Ten years ago this month, the massively controversial municipal mergers unified Montreal, creating the visionary "one island one city" that many gleefully espoused and many others vehemently condemned.
Most Westmounters were entrenched firmly in the latter camp, fighting the idea right up until the final stroke of the pen that created the huge megacity of Pierre Bourque's dreams and Peter Trent's nightmares. But no matter how hard fought those battles, no matter how loud the warnings, the provincial government charged blindly ahead and set up what can now be clearly seen as an ill-advised political and administrative blunder that continues to cost taxpayers dearly.
Mayor Peter "I Told You So" Trent, whose anti-merger and subsequent demerger crusades put him in the front trenches of the battle for several years, was recently cited in Henry Aubin's Gazette column for pointing out that overall operating costs across the island have reportedly increased by nearly $1 billion - a huge amount, even by Westmount standards. This all harkens back to those dark days of 2000, when the dreaded Y2K menace was promptly replaced by the much more tangible threat of an island-wide borough system to replace the existing structure of the City of Montreal surrounded by independent municipalities. Trent and a handful of others kept up a barrage of rhetoric that warned of increased costs and decreased services that would certainly result with the mass-centralization of the municipal structure.
Few listened, in fact as Aubin pointed out in that same column, the megacity idea was roundly supported by the French-language media, including the moderate La Presse and its two more diametrically opposed counterparts, Le Devoir and Le Journal de Montreal. Those who spoke out against the mergers were ridiculed in some of the more outlandish pieces, portrayed as a group of misguided souls who just didn't get it or refused to realize what was good for them.
Ten years and $1 billion per annum later, we have to ask just who was misguided after all, and where are the main culprits behind this travesty of judgement? Pierre Bourque, the Montreal mayor who pushed long and hard for the megacity - no doubt fancying himself the obvious choice for the big leader of the big town - skulked off into the shadows after the first megacity election, leaving Gerald Tremblay to deal with the problems he had fought so hard to create. Lucien Bouchard, the PQ premier responsible for pushing Bill 170 through the National Assembly and thus creating the megacity structure, has retired to private life, while Louise Harel, the PQ's Municipal Affairs minister who ushered in the legislation, remains the only player in this whole scenario who actually seems to want a crack at heading this badly flawed municipal entity, having assumed Bourque's old post as head of Vision Montreal - where she currently serves as Opposition leader and Mayor Tremblay's harshest critic. So far, no one has offered taxpayers any apologies for their hand in creating a modified structure which, as our 20-20 hindsight tells us, should never have been tampered with at all.

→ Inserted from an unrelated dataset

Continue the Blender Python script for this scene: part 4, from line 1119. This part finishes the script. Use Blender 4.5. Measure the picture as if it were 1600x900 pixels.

From rampant allegations of corruption to escalating expenditures and a literally crumbling traffic infrastructure, it would be an understatement to say that Montreal is not faring well, even if these problems are not direct results of the megamerger. Despite the successful demerging of Westmount and several other municipalities six years ago, it continues to flounder in a most ungainly way, desperately trying to keep afloat by taxing everything in sight - including Westmount, whose 2012 bill from the Montreal Agglomeration rings in at nearly $50 million.
Ten years later, it is difficult to look back on those heady days of mergers and demergers with any sense of nostalgia. Aside from the bonding effect it had on Westmounters, creating a patriotic esprit de corps among the countless activists and volunteers who mobilized to fight for their city, there is very little to celebrate in the deliberate dismantling of a municipal structure in favour of a much less efficient one. This is probably why Henry Aubin was moved to point out, in that same column, that the Jan. 1 anniversary of what he described as this "sad misadventure" passed unobserved by the very people who worked so hard to impose it upon us.
On the other hand, a much more appropriate reason to pop a few corks will present itself on June 20, 2014, when Westmounters mark the 10th anniversary of their demerger referendum victory.